You could have a nice photo of her that you carry with you, and in the moments she would have been with you (getting ready, bridesmaids photos etc) you can make sure her photo is captured somewhere in the shot.

 

Post # 12
Member
3697 posts
Sugar bee

@MrsDPal811:  I, too, am deeply sorry for her loss. Here are a couple of other ideas for including her in the liturgy:

– include a mention of her by name in the Prayers of the Faithful, something along the lines of “For all who have died, especially (name), (name), and (name,) the grandparents of the couple, and (friend’s name), (Bride)’s closest friend and honorary bridesmaid. May they know the peace and fullness of eternal life with God.” (Tailor to include whatever other deceased family members you would wish to.

– was your friend Catholic and did she have a saint’s name or (if you happen to know) a patron saint or Confirmation name saint? You might ask your priest to mention that saint in the Eucharistic prayer in memory of her, or if you are using the Litany of the Saints in your wedding liturgy you might include that saint’s name

– some Catholic weddings include a visit to the Lady Chapel/statue of Mary where the couple says a prayer and leaves a little bouquet of flowers, lights a candle, etc. while a song is sung. Maybe you could light a candle for her during this part of the liturgy. Or, depending on the length of the song, couples sometimes also give their mothers a rose after the Mary visit, or set out roses for deceased grandparents, etc. You might set out a flower for her at this time.

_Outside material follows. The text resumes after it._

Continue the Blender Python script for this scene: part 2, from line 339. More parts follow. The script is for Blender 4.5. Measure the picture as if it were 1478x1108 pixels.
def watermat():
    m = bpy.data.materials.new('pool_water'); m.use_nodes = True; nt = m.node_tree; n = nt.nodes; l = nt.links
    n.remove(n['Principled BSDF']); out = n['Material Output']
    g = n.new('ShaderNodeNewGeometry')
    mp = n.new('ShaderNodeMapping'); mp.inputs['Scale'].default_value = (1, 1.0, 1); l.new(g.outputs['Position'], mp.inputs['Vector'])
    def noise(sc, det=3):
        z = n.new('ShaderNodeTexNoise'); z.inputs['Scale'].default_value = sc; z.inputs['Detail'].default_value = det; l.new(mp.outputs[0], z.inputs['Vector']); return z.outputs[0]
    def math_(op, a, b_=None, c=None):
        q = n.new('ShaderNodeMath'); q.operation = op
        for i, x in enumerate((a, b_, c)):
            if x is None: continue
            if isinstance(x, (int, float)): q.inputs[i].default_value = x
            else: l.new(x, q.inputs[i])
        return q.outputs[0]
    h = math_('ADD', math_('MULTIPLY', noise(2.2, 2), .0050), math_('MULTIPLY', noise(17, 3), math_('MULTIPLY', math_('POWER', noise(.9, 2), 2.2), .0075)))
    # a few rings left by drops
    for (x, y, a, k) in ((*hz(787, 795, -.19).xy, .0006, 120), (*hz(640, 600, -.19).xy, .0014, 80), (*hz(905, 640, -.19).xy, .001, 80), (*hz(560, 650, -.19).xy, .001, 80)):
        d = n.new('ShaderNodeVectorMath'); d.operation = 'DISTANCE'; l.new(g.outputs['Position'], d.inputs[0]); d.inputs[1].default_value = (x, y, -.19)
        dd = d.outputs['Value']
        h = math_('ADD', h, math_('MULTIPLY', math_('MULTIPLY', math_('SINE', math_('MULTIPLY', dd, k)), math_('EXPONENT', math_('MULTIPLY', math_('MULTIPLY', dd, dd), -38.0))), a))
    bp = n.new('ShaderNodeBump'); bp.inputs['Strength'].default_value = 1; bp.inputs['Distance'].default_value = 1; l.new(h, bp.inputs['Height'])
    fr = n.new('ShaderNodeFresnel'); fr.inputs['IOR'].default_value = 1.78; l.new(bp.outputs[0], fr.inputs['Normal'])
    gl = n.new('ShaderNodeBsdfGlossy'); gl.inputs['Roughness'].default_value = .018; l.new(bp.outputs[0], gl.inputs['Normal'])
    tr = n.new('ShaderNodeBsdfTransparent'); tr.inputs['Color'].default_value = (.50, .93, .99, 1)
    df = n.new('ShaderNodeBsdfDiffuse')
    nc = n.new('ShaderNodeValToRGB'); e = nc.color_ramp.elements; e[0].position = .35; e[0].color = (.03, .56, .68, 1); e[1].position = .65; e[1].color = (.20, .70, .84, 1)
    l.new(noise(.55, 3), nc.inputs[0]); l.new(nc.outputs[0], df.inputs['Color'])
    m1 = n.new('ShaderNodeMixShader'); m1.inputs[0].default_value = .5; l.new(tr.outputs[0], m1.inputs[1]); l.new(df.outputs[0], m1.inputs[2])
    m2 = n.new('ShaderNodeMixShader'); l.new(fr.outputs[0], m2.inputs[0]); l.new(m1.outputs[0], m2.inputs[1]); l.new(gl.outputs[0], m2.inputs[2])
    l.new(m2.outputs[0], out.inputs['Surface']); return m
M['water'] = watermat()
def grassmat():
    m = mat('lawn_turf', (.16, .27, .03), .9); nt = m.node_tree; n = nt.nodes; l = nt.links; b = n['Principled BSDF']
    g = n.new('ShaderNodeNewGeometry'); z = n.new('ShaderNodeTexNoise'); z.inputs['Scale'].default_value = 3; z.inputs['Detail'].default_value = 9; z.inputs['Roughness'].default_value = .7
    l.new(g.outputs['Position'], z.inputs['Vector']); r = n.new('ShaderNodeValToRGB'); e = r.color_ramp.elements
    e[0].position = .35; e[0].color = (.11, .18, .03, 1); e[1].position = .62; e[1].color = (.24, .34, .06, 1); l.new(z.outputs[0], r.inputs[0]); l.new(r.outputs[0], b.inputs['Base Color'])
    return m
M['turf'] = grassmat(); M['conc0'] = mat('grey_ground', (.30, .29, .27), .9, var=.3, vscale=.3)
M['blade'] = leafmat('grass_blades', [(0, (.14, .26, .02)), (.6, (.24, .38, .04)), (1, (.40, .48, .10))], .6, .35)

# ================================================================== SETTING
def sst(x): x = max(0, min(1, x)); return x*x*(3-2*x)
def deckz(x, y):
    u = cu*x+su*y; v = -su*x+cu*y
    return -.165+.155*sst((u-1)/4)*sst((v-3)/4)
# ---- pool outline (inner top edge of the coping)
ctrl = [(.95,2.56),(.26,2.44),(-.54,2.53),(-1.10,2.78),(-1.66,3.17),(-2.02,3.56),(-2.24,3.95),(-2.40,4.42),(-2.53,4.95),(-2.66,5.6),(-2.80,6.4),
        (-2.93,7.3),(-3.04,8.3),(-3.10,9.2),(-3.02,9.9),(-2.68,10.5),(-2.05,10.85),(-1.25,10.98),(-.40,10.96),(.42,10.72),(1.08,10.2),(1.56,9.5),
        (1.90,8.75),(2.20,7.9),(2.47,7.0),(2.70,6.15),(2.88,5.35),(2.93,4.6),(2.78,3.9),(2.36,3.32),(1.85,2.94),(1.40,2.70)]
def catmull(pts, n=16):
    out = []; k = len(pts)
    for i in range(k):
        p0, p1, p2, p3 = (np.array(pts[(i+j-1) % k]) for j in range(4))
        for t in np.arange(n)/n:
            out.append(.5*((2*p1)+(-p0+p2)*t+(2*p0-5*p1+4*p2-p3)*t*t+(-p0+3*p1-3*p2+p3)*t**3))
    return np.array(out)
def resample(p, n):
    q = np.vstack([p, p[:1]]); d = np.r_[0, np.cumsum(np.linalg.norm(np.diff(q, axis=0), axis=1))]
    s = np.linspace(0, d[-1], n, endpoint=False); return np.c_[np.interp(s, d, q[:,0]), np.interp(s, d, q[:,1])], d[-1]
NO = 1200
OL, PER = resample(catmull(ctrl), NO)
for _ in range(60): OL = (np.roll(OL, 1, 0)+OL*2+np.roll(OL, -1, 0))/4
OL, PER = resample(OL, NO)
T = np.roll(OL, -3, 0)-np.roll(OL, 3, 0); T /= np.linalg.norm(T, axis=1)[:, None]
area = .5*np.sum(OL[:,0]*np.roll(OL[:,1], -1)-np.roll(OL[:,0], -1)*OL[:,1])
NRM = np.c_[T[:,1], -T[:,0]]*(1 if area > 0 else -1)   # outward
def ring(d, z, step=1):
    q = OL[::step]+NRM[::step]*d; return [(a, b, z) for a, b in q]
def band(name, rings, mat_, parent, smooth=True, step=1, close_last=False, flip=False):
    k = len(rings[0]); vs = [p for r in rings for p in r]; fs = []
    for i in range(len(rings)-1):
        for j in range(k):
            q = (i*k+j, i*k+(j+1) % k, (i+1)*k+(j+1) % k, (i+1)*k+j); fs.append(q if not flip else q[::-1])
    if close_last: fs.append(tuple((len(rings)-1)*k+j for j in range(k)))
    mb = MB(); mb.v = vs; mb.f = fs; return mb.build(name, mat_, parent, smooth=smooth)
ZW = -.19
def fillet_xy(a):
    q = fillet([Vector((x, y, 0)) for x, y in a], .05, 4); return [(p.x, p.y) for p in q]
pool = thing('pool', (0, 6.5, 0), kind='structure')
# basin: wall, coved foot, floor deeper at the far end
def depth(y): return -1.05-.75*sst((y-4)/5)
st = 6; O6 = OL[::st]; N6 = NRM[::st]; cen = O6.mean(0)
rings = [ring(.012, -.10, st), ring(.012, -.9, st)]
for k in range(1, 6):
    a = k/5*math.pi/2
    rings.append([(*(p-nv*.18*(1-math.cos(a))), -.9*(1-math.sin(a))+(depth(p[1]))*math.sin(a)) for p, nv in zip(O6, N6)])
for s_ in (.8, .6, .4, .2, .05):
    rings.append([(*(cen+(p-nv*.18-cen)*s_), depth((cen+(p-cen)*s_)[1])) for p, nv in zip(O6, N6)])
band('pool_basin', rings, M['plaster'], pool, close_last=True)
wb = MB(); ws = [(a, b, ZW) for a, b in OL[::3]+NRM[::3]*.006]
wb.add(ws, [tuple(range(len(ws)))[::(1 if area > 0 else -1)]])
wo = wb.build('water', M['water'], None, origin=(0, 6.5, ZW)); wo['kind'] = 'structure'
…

Hope those are helpful, and I wish you a beautiful and meaningful wedding!

Post # 14
Member
1034 posts
Bumble bee
  • Wedding: May 2013

I’m so sorry for your loss. I have a similar situation which may help you. A dear friend of mine, who is also my FI’s best friend, passed away a month ago due to a rare illness. In lieu of favors (we’ll still have something small but not spend too much on them), we are making a rather sizeable donation to the charity of the illness he had, in his name. On the tables at the reception we will have small cards at each place setting stating such. Since he was a big part of our lives, and of the lives of many of our guests, we felt we should pay tribute in some way. Maybe you can donate to a charity that your friend was passionate about or if there has been any kind of scholarship set up in her name. Best of luck to you and again, my condolences.

Post # 15
Member
1240 posts
Bumble bee
  • Wedding: June 2012

I got sunflowers in my boquet. FI’s mom and my moms favorites. I’ll have a vase at the reception that says, these flowers might be the brides, but the sunflowers represent how Mr Giraffe and Mrs Giraffe got here. By their mothers.

Post # 16
Member
4193 posts
Honey bee
  • Wedding: July 2012 - Baltimore Museum of Industry

This is in our programs:

Acknowledgements

We’d like to thank our family for all their love and support which made us who we are, and brought us to this special day.

…Our friends, with whom we experience life’s joys, and whom we hope will be part of our lives throughout the years to come.

…And those whose memory we forever preserve in our hearts.